Frequently Asked Questions

How does the GCC VAT Agreement define rules for cross-border trade?

The Agreement establishes uniform rules for intra-GCC transactions, aiming to create a tax system that facilitates the easier navigation of VAT requirements. Generally, for B2B transactions or supplies, VAT is usually due where the customer is located. For B2C transactions, it depends on the supplier’s registration status and the location where the goods or services are consumed.

What is the small cross-border supplies exemption?

If a supplier’s total annual supplies to another GCC country remain below the registration threshold, VAT is charged at the point where the goods begin their journey, not at the point of arrival.

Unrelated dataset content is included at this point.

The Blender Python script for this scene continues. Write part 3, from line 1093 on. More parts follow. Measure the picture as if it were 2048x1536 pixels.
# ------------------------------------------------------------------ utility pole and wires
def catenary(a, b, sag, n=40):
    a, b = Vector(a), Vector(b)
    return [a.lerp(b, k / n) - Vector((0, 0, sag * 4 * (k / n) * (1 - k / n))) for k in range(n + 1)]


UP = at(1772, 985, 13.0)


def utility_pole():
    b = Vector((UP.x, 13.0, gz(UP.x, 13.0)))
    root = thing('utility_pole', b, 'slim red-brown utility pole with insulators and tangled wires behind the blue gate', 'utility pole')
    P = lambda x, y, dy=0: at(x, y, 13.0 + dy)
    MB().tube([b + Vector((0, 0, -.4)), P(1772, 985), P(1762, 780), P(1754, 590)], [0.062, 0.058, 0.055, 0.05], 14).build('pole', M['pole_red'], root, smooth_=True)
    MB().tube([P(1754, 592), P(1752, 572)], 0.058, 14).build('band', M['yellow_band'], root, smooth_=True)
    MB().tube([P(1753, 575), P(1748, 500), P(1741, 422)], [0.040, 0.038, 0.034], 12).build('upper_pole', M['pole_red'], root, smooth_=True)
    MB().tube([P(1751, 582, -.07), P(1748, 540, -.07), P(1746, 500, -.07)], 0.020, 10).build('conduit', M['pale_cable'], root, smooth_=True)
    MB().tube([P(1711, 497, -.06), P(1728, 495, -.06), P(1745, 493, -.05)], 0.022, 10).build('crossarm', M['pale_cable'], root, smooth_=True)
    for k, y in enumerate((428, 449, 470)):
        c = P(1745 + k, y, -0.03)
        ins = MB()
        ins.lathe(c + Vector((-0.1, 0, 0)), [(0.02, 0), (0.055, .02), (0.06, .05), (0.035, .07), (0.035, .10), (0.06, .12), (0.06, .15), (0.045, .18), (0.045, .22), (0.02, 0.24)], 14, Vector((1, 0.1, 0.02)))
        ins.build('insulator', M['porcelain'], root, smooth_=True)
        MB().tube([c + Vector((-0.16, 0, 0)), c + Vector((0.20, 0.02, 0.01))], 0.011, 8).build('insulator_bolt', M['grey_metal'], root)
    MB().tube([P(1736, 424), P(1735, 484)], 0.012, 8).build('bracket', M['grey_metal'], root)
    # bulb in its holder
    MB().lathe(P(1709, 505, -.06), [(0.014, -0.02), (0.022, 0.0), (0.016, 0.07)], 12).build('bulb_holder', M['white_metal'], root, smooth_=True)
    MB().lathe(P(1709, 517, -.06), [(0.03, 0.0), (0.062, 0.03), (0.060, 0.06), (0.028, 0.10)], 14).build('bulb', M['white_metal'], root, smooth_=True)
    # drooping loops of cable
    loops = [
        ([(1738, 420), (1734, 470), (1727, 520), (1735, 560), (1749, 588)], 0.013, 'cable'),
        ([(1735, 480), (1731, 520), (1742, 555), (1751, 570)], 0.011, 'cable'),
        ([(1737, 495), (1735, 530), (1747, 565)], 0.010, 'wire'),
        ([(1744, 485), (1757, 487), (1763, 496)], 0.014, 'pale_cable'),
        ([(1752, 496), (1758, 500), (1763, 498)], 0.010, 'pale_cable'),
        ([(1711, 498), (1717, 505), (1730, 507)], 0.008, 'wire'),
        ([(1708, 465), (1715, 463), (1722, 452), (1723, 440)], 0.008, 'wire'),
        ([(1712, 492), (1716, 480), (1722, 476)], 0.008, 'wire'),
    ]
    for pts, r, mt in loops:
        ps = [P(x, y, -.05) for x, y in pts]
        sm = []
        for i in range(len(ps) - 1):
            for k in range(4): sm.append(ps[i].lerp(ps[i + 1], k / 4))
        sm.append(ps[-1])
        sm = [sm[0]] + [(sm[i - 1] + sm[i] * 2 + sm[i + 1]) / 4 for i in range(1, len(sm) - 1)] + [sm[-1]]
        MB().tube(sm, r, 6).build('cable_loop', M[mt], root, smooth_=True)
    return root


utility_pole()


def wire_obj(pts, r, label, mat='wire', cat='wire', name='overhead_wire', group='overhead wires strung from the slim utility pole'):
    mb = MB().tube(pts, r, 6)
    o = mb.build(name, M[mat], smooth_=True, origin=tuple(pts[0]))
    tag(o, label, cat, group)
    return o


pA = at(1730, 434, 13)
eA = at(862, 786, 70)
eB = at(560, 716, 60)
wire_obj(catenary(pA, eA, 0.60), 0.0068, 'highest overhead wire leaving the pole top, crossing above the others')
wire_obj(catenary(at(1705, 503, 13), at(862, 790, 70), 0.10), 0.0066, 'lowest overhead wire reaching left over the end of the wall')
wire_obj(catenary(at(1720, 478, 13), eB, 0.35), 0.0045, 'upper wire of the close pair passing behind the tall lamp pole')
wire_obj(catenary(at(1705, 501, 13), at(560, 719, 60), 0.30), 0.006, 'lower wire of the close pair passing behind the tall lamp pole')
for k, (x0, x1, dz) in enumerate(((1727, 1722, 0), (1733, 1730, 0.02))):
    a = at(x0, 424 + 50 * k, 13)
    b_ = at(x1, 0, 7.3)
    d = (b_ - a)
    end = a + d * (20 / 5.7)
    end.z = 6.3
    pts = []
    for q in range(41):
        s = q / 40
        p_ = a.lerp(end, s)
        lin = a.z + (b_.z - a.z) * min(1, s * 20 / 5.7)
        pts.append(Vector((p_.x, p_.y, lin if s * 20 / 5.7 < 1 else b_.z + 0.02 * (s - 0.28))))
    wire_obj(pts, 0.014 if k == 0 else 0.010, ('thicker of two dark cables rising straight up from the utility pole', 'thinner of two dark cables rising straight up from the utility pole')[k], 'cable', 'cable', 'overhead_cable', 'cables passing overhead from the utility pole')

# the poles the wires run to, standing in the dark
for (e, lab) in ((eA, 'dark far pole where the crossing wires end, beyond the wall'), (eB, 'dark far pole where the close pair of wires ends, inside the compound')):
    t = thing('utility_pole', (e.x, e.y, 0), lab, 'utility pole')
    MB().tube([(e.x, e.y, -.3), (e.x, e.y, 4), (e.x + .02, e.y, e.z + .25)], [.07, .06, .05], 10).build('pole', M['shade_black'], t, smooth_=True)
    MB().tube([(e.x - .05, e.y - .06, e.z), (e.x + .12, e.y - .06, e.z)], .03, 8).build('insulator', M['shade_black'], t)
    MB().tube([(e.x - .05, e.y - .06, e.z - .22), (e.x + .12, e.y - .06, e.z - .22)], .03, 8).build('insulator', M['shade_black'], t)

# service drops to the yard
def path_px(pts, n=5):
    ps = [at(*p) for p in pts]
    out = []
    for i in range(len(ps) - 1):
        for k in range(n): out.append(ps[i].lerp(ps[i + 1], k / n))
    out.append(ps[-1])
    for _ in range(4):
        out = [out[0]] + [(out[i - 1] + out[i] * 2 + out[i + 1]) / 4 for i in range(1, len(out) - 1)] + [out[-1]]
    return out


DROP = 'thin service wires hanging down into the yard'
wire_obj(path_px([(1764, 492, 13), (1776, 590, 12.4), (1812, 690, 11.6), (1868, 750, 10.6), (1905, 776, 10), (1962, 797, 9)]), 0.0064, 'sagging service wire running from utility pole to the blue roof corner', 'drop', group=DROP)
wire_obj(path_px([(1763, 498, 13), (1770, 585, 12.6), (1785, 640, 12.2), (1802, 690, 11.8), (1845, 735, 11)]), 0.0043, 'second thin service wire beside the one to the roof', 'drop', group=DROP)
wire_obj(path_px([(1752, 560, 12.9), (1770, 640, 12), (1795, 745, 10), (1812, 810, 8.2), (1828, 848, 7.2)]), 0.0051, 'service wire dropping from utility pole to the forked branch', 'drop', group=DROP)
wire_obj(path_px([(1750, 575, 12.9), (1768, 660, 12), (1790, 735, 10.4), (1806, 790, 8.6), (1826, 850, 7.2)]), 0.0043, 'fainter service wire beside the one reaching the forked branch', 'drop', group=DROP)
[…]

If the registration threshold is exceeded, the supplier must register for VAT and thus is liable for VAT in that GCC country.

What are the rules for the cross-border supply of goods of lower value?

For goods valued below SAR 10,000 (around USD 2,650), VAT paid in the exporting GCC country can be transferred to the importing GCC country via the GCC Customs Union’s Automated Direct Transfer Mechanism.

What happens if VAT payment evidence is missing for GCC cross-border supplies?

If the importing GCC country does not receive proof that VAT has already been paid, it can collect VAT at the point of entry to ensure tax is applied where the goods are consumed.

Which imports are exempt from VAT in the GCC?

Exemptions apply to goods whose final supply is zero-rated or exempt, as well as diplomatic and military imports, personal effects of residents, goods for non-profit organizations, and imports of returned goods.